_WHAT TO WORK ON_: Identify each line containing the word "objects" and copy it.
※
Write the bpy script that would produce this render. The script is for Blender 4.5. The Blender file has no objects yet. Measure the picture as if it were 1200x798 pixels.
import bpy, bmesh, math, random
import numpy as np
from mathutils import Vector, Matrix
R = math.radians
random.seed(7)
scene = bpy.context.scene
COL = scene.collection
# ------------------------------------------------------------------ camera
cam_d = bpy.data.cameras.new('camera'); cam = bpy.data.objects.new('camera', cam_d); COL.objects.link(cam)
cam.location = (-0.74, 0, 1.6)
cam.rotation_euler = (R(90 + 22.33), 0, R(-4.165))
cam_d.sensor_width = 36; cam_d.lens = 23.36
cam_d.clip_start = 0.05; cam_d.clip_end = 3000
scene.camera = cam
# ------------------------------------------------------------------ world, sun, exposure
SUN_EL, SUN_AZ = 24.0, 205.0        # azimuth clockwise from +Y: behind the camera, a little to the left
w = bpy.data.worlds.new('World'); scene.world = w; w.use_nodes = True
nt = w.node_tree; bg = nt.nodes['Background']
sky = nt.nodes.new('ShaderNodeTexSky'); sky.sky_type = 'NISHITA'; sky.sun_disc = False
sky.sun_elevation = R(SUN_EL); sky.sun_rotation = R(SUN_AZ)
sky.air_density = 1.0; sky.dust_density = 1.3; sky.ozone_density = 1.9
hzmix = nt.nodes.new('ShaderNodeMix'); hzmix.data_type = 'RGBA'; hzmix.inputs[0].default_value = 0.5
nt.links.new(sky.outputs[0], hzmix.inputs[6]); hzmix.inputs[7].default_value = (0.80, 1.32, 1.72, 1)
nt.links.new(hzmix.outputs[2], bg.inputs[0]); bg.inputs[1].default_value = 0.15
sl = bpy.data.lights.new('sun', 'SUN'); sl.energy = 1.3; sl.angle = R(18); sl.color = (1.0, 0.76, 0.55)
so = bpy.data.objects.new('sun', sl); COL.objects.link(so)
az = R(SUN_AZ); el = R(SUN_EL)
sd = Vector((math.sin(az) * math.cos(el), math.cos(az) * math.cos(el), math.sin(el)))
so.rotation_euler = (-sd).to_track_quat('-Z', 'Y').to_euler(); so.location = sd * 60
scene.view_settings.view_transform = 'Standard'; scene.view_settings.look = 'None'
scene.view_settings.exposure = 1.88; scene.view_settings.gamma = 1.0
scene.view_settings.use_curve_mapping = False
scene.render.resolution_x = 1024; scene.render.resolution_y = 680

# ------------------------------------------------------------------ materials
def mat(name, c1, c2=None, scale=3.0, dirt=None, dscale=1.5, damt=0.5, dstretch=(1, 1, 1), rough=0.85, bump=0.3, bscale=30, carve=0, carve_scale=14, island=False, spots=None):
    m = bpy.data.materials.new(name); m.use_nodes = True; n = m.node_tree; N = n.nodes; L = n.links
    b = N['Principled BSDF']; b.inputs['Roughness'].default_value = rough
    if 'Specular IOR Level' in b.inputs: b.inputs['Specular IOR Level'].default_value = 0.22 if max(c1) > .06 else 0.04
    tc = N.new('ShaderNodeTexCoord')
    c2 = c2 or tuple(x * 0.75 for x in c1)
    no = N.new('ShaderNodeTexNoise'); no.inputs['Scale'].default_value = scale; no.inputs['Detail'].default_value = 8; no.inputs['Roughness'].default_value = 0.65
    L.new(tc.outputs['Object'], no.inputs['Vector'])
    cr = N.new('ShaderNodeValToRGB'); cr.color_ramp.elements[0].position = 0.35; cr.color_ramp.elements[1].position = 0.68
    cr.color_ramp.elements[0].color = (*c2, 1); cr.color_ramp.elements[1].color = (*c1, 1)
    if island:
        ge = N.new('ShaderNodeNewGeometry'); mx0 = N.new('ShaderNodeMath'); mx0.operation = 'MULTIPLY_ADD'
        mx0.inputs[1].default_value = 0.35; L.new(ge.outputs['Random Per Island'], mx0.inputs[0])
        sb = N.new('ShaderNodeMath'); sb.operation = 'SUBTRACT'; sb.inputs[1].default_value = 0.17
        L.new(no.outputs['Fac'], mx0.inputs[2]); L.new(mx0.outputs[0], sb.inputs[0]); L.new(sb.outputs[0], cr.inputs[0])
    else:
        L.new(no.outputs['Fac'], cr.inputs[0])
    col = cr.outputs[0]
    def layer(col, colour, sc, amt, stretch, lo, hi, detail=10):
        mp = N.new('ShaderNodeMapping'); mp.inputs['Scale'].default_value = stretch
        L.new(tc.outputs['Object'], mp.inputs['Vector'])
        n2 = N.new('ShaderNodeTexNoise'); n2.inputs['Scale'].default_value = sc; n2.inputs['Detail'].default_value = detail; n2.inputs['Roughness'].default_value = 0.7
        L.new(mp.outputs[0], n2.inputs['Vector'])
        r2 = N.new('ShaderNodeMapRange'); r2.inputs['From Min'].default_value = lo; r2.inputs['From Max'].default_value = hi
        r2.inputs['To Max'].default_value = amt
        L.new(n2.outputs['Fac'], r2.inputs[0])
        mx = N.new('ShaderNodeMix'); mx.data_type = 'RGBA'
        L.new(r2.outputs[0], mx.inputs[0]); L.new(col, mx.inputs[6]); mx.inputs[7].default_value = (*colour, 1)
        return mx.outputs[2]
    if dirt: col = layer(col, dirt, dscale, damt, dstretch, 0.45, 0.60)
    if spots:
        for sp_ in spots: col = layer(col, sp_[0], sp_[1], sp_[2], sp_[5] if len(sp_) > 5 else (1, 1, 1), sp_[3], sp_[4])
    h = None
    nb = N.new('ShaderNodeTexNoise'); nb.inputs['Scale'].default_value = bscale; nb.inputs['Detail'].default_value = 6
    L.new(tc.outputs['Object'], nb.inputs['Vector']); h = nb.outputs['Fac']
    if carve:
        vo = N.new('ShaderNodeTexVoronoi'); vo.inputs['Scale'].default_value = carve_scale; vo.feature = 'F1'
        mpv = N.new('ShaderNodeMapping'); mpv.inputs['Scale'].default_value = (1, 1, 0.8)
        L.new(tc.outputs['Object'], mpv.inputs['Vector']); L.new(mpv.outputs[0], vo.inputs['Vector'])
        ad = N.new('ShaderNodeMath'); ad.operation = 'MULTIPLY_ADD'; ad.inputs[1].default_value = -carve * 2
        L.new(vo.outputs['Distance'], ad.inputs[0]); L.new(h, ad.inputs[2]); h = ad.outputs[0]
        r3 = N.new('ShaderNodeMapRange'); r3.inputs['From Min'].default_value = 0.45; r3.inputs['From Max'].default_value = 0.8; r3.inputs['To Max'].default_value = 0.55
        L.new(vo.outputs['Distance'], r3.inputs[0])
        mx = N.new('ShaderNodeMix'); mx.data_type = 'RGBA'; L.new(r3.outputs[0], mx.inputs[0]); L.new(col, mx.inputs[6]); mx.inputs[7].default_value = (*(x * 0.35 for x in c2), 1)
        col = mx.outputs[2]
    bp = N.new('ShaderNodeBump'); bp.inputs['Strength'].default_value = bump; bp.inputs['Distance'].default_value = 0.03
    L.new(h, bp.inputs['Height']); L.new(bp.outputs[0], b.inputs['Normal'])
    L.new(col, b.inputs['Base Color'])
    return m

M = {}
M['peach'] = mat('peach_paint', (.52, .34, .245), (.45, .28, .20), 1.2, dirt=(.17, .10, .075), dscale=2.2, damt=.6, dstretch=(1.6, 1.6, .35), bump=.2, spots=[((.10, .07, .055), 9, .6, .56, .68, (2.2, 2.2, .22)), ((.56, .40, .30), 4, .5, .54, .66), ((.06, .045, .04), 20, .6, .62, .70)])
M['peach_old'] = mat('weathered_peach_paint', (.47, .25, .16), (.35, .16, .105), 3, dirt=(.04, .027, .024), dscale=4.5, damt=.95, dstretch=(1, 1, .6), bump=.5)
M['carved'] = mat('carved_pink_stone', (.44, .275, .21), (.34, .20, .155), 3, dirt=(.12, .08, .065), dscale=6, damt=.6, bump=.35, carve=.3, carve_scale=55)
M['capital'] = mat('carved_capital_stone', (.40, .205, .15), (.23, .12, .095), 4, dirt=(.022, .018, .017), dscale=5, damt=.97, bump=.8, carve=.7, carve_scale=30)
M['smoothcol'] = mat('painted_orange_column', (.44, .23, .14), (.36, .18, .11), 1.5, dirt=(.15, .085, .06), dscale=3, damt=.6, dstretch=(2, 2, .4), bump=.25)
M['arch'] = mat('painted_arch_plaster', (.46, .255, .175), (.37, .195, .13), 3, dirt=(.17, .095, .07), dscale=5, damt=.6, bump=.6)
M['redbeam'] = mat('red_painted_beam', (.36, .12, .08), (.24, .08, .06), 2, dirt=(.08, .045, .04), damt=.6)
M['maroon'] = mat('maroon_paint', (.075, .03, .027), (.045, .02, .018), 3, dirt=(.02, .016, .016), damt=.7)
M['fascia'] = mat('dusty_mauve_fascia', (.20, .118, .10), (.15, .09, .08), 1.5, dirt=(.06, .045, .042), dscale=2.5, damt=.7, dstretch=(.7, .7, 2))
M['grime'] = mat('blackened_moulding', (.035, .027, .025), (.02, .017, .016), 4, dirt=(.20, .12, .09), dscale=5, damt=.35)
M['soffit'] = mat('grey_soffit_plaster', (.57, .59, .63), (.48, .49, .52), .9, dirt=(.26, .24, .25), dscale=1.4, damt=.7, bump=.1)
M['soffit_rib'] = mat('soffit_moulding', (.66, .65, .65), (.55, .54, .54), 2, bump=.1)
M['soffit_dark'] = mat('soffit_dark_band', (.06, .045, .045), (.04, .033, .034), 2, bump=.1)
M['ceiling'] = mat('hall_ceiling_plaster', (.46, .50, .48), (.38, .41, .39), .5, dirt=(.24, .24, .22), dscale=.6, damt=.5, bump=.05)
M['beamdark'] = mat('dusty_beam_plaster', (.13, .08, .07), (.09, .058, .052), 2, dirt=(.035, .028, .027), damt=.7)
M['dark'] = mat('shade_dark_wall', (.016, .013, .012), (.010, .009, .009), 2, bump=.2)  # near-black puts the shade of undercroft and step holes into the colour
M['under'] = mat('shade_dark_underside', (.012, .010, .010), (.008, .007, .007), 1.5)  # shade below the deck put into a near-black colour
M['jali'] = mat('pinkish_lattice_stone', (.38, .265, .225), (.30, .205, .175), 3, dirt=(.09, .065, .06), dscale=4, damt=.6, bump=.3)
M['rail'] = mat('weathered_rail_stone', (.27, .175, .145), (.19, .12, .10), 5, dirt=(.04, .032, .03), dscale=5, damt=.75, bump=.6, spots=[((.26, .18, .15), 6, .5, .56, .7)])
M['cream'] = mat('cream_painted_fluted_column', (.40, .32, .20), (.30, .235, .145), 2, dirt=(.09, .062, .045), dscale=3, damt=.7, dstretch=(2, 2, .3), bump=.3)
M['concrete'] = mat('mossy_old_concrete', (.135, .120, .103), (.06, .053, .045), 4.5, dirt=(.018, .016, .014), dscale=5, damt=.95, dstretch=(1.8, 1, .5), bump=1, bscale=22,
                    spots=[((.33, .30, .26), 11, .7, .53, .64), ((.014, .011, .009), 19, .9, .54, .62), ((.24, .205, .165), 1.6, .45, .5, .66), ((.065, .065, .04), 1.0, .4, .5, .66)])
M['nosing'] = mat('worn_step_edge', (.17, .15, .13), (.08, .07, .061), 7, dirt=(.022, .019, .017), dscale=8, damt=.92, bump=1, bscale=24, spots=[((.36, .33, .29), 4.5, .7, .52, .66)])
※
_OUTPUT_:
Write the bpy script that would produce this render. The script is for Blender 4.5. The Blender file has no objects yet. Measure the picture as if it were 1200x798 pixels.
cam_d = bpy.data.cameras.new('camera'); cam = bpy.data.objects.new('camera', cam_d); COL.objects.link(cam)
so = bpy.data.objects.new('sun', sl); COL.objects.link(so)